Tutu was but one individual—who did more than most of us ever could. His passing should be a call for the rest of South Africa’s citizens to take up the wider challenge of completing the project of achieving a more just and equitable South Africa. That is why talk of moral perfectionism, and moral compasses, is a distraction. It sets up impossible standards for leadership. What South Africa needs instead are hardworking visionaries who can get on with the practical task of building the unfinished South Africa envisioned in the ideals of the country’s constitution.
The good news is the country has a vibrant civil society that is up to the task.

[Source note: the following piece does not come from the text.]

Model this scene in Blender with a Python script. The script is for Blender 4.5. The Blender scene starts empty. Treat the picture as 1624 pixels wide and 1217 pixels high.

The bad news is it has a weak state and morally bankrupt ANC political leadership that often views civil society organizations as menaces rather than partners in the mutual task of forging a better future for the country. South Africans should not be intimidated or deterred by the moral shortcomings of the government of the day.
We now need to leave Tutu’s moral compass in peace, lowering it with him, and build our own tools for the future—honoring him by taking seriously our generation’s moral and political agency.